I'm a preacher. I wish I wasn't. I wish I was cooler than that. My goal is reformation of the Church. I want to upset the comfortable to the point that we live a life together characterized by comforting the upset, making peace and taking away from institutions and governments all that we God intended US (His People) to do in the first place. That's my point. That doesn't mean I forget about being creative or entertaining but it means the undercurrent of everything I do, the general direction of every tangent I take, is reforming the Christian view of God by communicating the bible and retelling my own experiences with both.

That bend in me fits perfectly with the machine that is Christian music. I am very happy in my occupation because it is helpful in living out my vocation. I'm am a pastor in soft-rock star clothing.

The raspy rocker on the phone, however, eventually explained to me that his goal was to make music for non-Christians and Christians alike while still being distinctively Christian in the way he lived, but not necessarily in his lyrical content. Like a plumber or an architect who happens to believe in Christ, he wanted to do the work of a rock star while having the heart of a Christ-follower.

My advice to him? Don't sign a Christian record deal with a Nashville label. It's still my advice to you today. If Christian labels aren't good at helping you do what you know you were made to do, don't sign with them.

Two problems with this advice though. 1) You may not KNOW who you are and what you're here for yet. Man, that' a hard thing to figure out. Takes time. Don't rush into a deal because you fear the chance might not come around again or because you're not getting any younger. Better not to have a deal than to have one that makes you miserable as you slowly discover you were made for another audience.

2) Label's lie. It's actually spin but that's just fancy for lying sometimes isn't it? Or maybe they're just wishful thinkers who get it wrong. They'll tell you what they'd LIKE to see happen with you and your music in language that makes you think it WILL happen. Look at a label's track record for the truth and ask the hard questions that may upset but will always reveal the true character of an exec. For instance, if a label has no history of marketing music primarily to the general market ask why they've decided to start now with you - why haven't they marketed outside the church before? If they say they have, ask why it didn't work before and what's changed since then that will insure greater success this time around. Is your music that much better? If a label claims to have successfully crossed someone over before, ask for specifics on how that happened. Then try to ask that artist the same thing. (Artists are much easier to reach than you might think.) You'll find the answers are often different - I have. A label may say they got a song in a film when in reality a manager did, or a publisher, for example. Ask tough questions and take your time. This is a marriage you'll be in for years. Better to make sure this is a match at the purpose and passion level and not just a romance with a pretty face.

That raspy-voiced guitar slinger didn't take this advice though. Now, having been signed for a while, he's frustrated and angry at times because he draws an audience who doesn't get him, doesn't excite him, and wants him to be something he isn't.

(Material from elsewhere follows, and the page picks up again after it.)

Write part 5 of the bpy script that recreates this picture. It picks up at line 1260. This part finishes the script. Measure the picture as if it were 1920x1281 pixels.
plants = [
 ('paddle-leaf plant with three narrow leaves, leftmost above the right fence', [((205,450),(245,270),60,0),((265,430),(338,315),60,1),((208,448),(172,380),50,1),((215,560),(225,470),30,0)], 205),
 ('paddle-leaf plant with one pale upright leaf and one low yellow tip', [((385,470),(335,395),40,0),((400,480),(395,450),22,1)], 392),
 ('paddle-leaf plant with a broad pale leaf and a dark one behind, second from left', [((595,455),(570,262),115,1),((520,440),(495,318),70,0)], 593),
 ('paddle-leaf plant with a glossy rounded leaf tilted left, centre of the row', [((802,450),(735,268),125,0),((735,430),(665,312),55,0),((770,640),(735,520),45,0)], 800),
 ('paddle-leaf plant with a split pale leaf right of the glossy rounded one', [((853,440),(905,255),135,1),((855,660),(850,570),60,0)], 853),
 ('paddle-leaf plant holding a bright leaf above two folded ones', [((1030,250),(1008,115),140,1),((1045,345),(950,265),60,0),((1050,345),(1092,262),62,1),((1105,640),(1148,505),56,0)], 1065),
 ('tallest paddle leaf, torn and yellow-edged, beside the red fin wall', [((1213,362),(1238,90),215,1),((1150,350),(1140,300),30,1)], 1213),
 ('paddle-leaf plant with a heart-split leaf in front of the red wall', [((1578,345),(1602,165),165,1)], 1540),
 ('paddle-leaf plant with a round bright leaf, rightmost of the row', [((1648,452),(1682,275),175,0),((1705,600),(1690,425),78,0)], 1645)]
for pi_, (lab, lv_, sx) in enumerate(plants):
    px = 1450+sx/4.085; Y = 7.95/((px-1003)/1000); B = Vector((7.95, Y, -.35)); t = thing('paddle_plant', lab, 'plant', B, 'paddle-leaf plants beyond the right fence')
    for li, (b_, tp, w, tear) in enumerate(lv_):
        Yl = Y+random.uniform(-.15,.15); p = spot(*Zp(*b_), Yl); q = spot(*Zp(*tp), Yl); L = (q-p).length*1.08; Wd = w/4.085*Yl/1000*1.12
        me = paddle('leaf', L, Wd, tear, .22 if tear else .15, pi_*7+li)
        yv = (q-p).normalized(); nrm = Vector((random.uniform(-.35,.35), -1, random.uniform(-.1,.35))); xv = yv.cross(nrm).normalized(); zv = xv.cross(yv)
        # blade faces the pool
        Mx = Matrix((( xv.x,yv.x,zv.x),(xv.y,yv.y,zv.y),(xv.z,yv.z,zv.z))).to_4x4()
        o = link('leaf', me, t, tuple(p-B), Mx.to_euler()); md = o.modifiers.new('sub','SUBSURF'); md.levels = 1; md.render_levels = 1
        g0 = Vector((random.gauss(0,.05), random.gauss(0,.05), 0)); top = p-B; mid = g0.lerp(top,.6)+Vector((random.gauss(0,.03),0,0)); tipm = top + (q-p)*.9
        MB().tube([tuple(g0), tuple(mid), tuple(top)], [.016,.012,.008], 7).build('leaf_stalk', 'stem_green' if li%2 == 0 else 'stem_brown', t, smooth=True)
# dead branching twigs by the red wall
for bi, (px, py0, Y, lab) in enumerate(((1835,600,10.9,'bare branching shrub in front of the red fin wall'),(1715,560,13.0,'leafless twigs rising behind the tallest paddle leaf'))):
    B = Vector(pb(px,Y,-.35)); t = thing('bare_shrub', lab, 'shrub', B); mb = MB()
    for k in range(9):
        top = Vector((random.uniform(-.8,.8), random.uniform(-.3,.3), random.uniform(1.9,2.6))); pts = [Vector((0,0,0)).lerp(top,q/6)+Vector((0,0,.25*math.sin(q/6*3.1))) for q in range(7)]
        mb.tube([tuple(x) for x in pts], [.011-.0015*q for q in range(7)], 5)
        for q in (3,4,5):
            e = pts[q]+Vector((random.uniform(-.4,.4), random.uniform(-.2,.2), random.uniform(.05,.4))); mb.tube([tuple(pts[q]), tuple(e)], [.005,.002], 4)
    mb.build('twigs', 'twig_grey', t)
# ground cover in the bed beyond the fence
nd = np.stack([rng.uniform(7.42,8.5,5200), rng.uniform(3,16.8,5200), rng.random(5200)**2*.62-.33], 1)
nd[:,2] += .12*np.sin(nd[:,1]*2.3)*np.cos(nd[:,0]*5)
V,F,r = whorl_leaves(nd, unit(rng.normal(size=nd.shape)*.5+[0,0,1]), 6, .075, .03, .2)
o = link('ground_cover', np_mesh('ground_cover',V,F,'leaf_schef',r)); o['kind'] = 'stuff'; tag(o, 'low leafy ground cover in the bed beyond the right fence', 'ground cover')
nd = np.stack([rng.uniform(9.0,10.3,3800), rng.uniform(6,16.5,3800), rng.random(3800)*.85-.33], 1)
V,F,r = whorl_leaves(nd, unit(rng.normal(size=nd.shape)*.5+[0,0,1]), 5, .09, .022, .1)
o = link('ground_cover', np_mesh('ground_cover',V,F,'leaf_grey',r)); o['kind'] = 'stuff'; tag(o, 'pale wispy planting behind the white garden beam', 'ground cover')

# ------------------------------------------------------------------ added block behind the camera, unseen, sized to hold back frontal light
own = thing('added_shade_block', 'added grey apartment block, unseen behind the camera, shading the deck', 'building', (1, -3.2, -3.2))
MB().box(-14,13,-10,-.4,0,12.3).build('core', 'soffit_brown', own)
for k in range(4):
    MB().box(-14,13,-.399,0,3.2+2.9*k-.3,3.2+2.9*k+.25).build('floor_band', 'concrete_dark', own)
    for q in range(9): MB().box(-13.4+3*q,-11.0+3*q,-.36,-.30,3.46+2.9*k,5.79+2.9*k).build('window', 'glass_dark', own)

God made him different from them - different from me - not better, just different. He's another part of the Body, the part that doesn't sing only for the Body. You may be different too. That's OK.

So, who are you? What is it you love about making music? Where is it God seems to use you most? Can you be content making music that will primarily be marketed to and heard by other Christians? Are you made to serve Christians in some way: entertainment, encouragement, discipleship, teaching, anything?? If not, you need Nashville as much as a raspy-throated rock n roller needs to play another Baptist youth camp.